ICT Ownership
Owns a smartphone and a laptop, both recent models: the phone is a foreign brand, and the laptop is a Chinese one. Uses a desktop at work.

She is a university graduate and grew up using the Internet. She is constantly online, either on the phone or on one of her computers. Does not own a television, nor a radio – most of her work, leisure, and social activities are mediated by ICT.

Information Environment
She does not read newspapers, does not watch tv, does not listen to the radio. She reads the news online and participates to several online bulletin boards (BBS) and QQ groups* dedicated to specific issues she might be dealing with. When village officials ask her to find information about specific issues (e.g. local government regulations, commerce, or even farming), she will do a search on baidu, or post a question to a BBS, or ask her university classmates on QQ.

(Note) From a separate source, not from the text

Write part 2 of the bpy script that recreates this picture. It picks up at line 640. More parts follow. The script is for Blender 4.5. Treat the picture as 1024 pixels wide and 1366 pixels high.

She knows there are specific websites regarding agriculture, trade, and government regulations, but never looks at them, because it’s faster to ask friends or look online, even though the answers might be inaccurate.


Ms Sun* is a university graduate in her mid 20s, originally from a village in the Shaanxi province. She graduated in geography from a university in Beijing, and on her last year as a student she took the exam to become a “university graduate village official” (大学生 村官). This is a country-wide program that started in 2006 with the dual goal of providing job opportunities to university graduates, and of supporting village officials by sending them educated aides to help with administrative tasks, especially using computers. University graduates from all majors can take the exam to become a village administrator, which can consist of a couple of rounds of interviews with general questions (e.g. how can your field of expertise benefit the village), as well as specific ones (e.g. the village has this problem, how would you solve it). If students pass the exam, they are sent to work in a village for three years, at the end of which they can receive an urban residence permit (hukou).

The village where Ms Sun was assigned is not very far from Beijing, and many young people move to the city or commute to the nearby county seat to work. Most of the permanent residents are older people and children left to the care of their grandparents. Ms Sun works in the office of the local administrators, and her job consists mostly of helping them to write reports on the computer, and to look for information online, from party policies, to village regulations, to business opportunities, to specific issues the village has to deal with.

The office has several computers, which had been sent by the city of Beijing as part of a development project for the countryside. After a few months of working with the local officers, she proposed to them to organize computer classes for the villagers, using the office computers outside office hours. The officials thought it a good idea, and they advertised it through the loud speakers that criss-cross the village. Loud speakers are still an important way of communicating official information in rural villages.

People could come and use computers by themselves, or ask Ms Sun to help. Many of the people who showed up had never had any experience with computers, so Ms Sun started by showing them the most basic operations, e.g. how to turn on and off a computer, and how to launch a browser. Then she taught them how to input Chinese characters using pinyin, a Romanization system that is now widely taught in schools. Most people had either never studied it, or had forgotten it, so this was a significant stumbling block, and a few people just gave up. She continued helping those who persisted, though, by showing them how to browse the Internet, how to find videos, music, games, and news websites.

Some of her younger students, more comfortable with typing and with technology in general, were soon going online by themselves. Other people would ask her for help in finding sites they were interested on – mostly games, or movies and television programs. Occasionally people would also ask for help with practical information regarding agriculture, and she would try searches on baidu, or ask her former university classmates on the instant messaging program QQ. She is not an expert in agriculture, and so was not sure how to search for specialized information in that field. She had heard there are websites dedicated to different aspects of agriculture, but she found it quicker to search baidu, or tap her own network. A couple of her university classmates were also aides to village officers, in other parts of China, and they often shared their experiences and tried to help each other.


The presence in villages of young people with urban experience can constitute a catalyst for computer and Internet use. They can be university graduates on short-term administrative assignments, like Ms Sun, or returned migrants who have learned to use computers in Internet cafes in the city, or middle- or high-school students who take computer classes at school. Their families, neighbors, friends, co-villagers see them going online, and learn about the meaning of the Internet, and the possibilities that it can open up.

Better educated people like Ms Sun are often dismayed that most villagers seem only interested in watching videos on youku.com (a website similar to youtube.com) and in playing games (card games were particularly popular among older users, because it was something they could immediately recognize from their offline experience). She felt very strongly that the Internet could bring real opportunities to rural residents, from new business contacts for farmers to expand their markets, to educational resources for students, but she also thought that they mostly did not even realize what wealth they had at their disposal.

On the other hand, for older people entertainment is a way to become familiar with interfaces that can be very alien and difficult to use. And even though they might not do business online, the internet can be useful to feel connected to other people: strangers with whom they play an online game of cards, or family members who have migrated, and with whom they can remain in touch by video calls. This is how people at the margins of China’s recent development can participate to its modernization.